DATASET CONTENT »
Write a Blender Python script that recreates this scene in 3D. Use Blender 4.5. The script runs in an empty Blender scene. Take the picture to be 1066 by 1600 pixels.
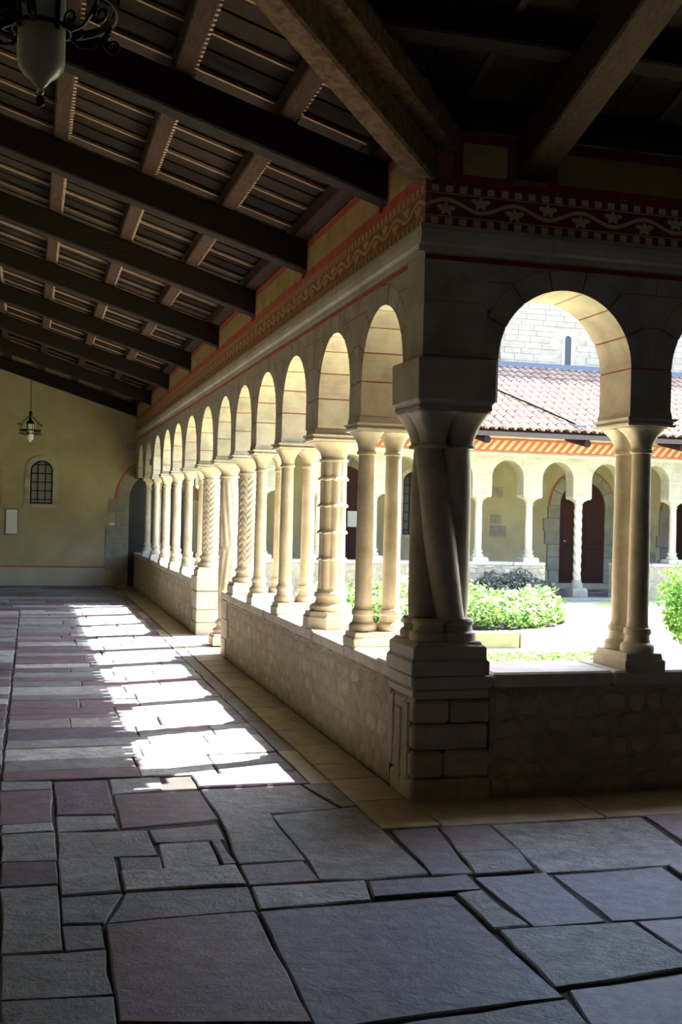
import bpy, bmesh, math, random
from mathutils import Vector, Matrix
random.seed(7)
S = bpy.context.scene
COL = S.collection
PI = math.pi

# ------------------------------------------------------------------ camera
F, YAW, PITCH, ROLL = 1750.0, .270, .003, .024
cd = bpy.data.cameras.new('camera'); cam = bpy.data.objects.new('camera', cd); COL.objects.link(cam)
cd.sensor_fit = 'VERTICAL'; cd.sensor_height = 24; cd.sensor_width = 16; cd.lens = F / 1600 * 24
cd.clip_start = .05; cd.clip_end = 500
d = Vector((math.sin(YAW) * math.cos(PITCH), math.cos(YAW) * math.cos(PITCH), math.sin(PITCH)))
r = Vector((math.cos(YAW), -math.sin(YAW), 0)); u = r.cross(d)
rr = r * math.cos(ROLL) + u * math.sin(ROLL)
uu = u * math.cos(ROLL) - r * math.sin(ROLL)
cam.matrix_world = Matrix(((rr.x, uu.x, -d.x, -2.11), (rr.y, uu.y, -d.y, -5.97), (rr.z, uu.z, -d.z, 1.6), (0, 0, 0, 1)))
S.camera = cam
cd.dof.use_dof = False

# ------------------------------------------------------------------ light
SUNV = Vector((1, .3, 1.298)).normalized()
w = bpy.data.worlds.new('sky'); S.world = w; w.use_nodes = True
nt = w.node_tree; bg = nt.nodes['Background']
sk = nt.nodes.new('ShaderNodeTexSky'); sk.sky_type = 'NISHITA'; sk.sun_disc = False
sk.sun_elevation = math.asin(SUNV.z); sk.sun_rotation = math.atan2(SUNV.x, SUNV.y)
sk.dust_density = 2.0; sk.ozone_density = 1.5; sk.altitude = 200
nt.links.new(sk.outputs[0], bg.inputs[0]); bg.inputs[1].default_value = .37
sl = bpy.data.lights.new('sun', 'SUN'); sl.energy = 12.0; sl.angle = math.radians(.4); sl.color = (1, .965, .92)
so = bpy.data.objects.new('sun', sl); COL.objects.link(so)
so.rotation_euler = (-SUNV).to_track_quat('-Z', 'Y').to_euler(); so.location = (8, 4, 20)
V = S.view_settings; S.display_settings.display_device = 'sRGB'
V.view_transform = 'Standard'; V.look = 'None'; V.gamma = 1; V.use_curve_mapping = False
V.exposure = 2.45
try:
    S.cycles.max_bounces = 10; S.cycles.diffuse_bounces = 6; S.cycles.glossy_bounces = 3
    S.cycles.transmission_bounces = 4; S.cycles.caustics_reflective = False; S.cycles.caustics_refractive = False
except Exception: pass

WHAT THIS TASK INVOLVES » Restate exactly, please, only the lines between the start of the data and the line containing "PI = math.pi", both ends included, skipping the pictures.

SOLUTION TO THE PROBLEM »
Write a Blender Python script that recreates this scene in 3D. Use Blender 4.5. The script runs in an empty Blender scene. Take the picture to be 1066 by 1600 pixels.
import bpy, bmesh, math, random
from mathutils import Vector, Matrix
random.seed(7)
S = bpy.context.scene
COL = S.collection
PI = math.pi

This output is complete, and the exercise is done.